§ **Directive**:
Take the data below and copy exactly the lines starting at the one with "T_['H'] = B('H', ((0.68, 0.49, 0.26), (0.50, 0.32, 0.15)), 'pale" and finishing at the one with "-0.006, 0.014), r=0.003)", both included.

## start

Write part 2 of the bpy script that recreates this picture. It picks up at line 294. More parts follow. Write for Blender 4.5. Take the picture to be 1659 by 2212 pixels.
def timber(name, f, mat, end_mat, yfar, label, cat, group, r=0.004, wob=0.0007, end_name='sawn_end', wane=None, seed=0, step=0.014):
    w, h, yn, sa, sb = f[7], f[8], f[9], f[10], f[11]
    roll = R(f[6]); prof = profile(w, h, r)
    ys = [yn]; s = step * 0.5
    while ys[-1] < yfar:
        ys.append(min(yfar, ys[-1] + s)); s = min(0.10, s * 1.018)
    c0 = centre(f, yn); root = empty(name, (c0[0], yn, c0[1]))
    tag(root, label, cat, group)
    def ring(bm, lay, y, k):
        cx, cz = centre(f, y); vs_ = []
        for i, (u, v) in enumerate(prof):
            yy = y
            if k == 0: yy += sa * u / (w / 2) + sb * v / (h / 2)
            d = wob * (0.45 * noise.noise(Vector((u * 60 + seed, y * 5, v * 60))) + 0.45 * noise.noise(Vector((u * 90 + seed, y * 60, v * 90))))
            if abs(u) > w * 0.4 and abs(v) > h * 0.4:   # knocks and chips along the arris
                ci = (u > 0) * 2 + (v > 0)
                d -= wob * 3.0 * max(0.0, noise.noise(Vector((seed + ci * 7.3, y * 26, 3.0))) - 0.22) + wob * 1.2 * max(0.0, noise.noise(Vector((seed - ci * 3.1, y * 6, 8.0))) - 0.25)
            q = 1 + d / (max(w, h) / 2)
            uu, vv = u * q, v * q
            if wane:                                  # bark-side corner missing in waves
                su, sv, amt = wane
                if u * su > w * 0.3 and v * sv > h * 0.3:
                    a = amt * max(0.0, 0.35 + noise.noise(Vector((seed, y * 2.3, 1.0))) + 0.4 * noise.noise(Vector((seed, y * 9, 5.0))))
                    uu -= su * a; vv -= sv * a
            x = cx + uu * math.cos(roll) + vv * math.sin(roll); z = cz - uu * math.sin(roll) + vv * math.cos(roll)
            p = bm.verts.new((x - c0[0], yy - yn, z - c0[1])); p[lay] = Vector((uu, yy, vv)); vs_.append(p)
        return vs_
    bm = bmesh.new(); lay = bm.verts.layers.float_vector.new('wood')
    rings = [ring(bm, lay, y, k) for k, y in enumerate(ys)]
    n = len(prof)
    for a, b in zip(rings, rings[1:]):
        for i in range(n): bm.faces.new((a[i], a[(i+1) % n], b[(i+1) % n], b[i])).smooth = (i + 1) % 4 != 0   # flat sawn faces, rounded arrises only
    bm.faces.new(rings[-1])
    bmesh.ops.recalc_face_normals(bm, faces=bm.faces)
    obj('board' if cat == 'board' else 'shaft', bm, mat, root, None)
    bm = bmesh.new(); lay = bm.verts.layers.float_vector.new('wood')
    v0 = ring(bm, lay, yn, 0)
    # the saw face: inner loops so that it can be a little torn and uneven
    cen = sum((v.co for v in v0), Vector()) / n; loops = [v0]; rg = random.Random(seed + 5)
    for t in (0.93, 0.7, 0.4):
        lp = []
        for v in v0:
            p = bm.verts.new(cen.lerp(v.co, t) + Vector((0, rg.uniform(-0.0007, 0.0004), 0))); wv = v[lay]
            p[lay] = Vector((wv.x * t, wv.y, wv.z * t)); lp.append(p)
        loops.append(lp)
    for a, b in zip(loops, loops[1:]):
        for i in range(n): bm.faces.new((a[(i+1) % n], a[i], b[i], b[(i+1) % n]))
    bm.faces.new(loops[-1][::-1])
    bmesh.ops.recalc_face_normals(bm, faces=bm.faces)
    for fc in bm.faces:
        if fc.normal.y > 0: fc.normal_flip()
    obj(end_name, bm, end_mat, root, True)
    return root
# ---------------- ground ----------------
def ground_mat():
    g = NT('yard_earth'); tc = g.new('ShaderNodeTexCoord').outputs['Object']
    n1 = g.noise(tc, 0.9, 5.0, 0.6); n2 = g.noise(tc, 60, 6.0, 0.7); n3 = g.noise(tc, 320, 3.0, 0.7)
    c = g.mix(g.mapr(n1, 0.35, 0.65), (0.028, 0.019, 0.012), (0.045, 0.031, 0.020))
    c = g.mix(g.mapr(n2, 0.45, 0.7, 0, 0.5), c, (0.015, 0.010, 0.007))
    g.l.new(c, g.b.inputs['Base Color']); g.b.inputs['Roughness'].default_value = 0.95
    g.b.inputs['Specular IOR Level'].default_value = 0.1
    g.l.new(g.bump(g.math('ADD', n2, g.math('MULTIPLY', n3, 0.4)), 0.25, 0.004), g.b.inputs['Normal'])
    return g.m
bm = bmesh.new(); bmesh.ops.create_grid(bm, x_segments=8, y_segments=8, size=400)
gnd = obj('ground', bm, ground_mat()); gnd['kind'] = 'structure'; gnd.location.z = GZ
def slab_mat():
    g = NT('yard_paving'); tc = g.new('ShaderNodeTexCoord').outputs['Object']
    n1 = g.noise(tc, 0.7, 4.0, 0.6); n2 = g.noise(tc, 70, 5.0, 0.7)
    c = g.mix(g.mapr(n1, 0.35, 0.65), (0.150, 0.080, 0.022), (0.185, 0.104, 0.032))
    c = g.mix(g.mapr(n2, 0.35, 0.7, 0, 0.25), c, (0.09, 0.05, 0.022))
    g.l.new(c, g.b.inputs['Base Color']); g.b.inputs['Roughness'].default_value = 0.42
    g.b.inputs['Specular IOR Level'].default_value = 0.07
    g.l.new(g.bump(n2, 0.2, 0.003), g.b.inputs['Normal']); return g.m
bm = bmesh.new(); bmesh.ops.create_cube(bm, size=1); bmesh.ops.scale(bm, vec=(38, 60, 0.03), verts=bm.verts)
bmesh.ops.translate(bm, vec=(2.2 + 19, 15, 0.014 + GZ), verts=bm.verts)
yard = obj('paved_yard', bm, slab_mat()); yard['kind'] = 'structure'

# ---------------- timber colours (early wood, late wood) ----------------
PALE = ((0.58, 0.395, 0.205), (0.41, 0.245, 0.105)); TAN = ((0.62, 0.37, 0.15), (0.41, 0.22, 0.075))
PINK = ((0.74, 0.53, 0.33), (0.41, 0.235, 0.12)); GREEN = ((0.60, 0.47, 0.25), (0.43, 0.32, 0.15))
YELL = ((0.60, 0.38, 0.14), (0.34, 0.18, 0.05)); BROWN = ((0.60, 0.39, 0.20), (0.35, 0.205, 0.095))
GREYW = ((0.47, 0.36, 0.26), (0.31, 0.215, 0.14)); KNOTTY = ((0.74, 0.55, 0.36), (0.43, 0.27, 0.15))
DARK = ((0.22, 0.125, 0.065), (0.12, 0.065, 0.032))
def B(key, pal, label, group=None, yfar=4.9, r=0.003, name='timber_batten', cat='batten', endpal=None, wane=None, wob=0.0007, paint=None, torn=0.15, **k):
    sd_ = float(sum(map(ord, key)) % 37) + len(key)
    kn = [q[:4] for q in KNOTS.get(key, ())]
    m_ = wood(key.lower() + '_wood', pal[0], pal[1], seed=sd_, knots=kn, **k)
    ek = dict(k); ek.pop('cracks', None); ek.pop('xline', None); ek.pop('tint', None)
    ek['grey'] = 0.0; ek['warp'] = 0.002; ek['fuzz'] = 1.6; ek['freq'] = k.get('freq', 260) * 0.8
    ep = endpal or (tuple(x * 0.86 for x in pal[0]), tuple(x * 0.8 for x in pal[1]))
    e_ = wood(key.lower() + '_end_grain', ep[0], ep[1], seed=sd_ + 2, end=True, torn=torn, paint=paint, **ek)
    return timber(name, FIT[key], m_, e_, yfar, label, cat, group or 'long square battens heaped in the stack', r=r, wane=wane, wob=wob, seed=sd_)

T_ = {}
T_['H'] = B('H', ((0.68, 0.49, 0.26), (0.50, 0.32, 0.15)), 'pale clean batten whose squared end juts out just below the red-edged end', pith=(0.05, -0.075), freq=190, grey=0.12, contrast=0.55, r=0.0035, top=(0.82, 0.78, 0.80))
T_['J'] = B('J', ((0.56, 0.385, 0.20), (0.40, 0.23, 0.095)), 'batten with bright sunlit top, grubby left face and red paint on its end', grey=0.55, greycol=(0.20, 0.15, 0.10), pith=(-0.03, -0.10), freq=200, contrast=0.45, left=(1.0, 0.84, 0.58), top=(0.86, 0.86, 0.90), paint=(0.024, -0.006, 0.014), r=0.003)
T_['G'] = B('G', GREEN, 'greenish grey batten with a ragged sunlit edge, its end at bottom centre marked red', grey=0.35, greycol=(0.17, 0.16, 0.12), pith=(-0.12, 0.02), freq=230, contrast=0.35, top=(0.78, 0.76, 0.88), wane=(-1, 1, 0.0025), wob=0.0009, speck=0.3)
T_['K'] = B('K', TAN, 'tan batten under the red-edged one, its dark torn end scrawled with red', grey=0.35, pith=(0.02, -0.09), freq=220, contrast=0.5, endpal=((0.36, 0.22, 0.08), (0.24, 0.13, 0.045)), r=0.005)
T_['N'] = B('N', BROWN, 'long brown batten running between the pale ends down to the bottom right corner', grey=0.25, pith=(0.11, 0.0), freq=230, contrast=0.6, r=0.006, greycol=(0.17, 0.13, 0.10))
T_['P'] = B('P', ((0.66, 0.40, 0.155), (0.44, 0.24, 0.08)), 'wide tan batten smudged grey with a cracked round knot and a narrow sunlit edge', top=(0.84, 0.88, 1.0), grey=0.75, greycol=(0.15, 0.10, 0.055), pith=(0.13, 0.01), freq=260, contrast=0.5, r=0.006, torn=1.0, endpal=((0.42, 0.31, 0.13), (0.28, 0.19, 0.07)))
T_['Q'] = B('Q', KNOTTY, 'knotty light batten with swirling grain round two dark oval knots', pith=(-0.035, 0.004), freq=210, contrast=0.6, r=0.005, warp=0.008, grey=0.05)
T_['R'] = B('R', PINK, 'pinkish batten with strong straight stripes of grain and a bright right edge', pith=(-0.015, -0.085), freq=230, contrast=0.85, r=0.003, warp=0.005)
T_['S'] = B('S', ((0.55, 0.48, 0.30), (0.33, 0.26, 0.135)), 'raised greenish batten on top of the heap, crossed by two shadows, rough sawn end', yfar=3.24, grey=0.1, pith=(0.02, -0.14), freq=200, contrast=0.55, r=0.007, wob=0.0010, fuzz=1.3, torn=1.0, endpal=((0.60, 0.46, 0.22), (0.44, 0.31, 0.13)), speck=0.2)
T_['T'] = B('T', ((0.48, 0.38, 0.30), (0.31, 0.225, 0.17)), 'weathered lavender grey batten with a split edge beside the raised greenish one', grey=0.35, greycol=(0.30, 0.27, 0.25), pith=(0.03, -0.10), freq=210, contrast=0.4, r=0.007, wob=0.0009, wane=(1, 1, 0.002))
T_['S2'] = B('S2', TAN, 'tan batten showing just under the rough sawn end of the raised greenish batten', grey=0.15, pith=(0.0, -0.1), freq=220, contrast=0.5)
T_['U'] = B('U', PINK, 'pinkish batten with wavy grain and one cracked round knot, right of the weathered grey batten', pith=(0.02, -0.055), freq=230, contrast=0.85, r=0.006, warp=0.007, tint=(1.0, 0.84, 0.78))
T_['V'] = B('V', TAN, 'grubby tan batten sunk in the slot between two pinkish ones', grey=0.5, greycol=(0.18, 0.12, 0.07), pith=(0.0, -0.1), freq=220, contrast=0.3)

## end
## start

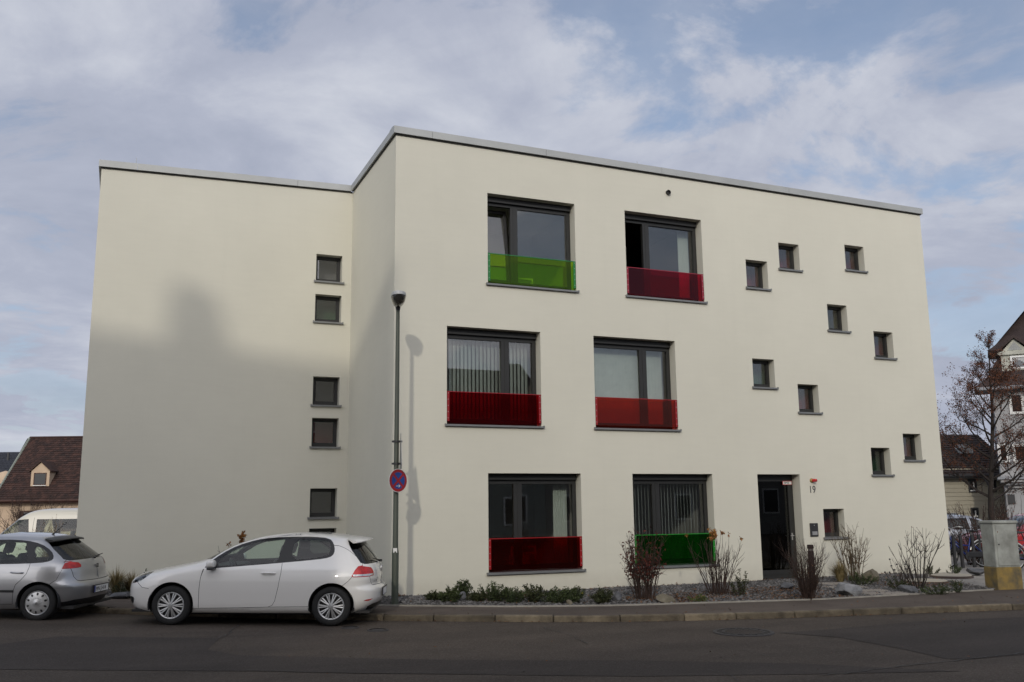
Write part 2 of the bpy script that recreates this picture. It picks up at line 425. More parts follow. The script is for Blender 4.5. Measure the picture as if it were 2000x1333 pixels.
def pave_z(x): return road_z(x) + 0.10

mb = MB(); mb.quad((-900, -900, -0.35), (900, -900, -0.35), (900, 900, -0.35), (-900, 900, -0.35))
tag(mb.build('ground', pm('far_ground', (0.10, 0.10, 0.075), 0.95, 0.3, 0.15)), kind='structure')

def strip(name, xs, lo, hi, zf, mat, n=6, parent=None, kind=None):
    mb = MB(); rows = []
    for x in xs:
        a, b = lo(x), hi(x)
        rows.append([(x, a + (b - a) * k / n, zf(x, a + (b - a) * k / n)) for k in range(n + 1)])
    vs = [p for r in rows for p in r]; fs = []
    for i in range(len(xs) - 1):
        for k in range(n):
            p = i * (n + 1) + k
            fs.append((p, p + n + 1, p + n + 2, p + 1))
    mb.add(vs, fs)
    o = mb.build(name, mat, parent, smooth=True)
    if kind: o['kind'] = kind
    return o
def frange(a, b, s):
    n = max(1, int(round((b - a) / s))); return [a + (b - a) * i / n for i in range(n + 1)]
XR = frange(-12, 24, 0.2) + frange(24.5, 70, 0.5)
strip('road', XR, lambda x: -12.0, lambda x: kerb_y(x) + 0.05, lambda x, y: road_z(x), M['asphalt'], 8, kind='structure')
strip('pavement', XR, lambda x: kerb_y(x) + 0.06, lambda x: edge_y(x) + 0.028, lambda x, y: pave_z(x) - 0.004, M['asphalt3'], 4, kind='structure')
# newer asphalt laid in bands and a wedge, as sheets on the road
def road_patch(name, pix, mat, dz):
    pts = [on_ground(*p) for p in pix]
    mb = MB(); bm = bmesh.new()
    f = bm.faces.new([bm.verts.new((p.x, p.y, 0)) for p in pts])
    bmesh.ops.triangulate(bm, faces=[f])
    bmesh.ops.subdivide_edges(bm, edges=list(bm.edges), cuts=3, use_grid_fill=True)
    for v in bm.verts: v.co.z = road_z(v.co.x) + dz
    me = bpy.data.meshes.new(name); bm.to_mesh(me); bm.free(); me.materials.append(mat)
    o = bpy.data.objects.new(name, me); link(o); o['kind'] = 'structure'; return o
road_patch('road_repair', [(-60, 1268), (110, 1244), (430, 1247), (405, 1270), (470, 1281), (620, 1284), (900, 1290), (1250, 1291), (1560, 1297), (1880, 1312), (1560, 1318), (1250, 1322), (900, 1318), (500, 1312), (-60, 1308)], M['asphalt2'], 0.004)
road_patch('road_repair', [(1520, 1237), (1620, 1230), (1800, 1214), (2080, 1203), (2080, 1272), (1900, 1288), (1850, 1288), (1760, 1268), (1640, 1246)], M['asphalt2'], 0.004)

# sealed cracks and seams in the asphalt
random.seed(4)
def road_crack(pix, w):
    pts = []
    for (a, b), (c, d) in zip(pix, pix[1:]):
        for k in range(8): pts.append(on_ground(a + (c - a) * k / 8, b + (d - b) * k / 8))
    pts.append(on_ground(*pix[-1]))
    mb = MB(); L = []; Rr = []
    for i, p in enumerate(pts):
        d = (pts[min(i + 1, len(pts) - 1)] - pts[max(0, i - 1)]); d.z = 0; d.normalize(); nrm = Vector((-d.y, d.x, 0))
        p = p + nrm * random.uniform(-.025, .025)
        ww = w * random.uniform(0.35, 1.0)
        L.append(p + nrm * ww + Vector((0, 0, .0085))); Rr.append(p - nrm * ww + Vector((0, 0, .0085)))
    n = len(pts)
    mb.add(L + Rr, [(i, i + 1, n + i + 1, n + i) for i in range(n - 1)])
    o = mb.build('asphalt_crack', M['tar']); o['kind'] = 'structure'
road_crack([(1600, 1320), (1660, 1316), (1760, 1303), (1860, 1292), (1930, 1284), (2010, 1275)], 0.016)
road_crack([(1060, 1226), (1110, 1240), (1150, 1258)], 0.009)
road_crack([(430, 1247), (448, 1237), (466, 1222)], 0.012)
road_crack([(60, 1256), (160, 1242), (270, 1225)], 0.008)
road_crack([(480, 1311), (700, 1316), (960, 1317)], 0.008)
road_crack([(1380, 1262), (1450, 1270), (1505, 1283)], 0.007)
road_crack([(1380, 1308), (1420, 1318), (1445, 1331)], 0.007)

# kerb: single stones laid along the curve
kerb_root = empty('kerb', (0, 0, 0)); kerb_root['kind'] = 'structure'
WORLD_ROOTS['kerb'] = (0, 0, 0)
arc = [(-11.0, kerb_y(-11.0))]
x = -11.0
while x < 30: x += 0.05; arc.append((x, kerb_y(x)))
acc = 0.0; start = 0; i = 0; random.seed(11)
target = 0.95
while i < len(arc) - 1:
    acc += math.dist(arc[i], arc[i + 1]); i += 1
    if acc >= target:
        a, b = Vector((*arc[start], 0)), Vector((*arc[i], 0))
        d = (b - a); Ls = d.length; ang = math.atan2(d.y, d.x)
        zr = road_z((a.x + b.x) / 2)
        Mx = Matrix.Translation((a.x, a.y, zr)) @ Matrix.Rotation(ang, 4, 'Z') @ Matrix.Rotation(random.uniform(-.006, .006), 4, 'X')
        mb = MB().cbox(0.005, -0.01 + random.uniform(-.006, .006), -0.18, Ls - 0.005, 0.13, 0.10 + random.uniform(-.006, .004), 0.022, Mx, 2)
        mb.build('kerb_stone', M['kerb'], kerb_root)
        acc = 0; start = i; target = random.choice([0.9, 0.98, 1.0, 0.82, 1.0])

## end

§ **Right answer**:
T_['H'] = B('H', ((0.68, 0.49, 0.26), (0.50, 0.32, 0.15)), 'pale clean batten whose squared end juts out just below the red-edged end', pith=(0.05, -0.075), freq=190, grey=0.12, contrast=0.55, r=0.0035, top=(0.82, 0.78, 0.80))
T_['J'] = B('J', ((0.56, 0.385, 0.20), (0.40, 0.23, 0.095)), 'batten with bright sunlit top, grubby left face and red paint on its end', grey=0.55, greycol=(0.20, 0.15, 0.10), pith=(-0.03, -0.10), freq=200, contrast=0.45, left=(1.0, 0.84, 0.58), top=(0.86, 0.86, 0.90), paint=(0.024, -0.006, 0.014), r=0.003)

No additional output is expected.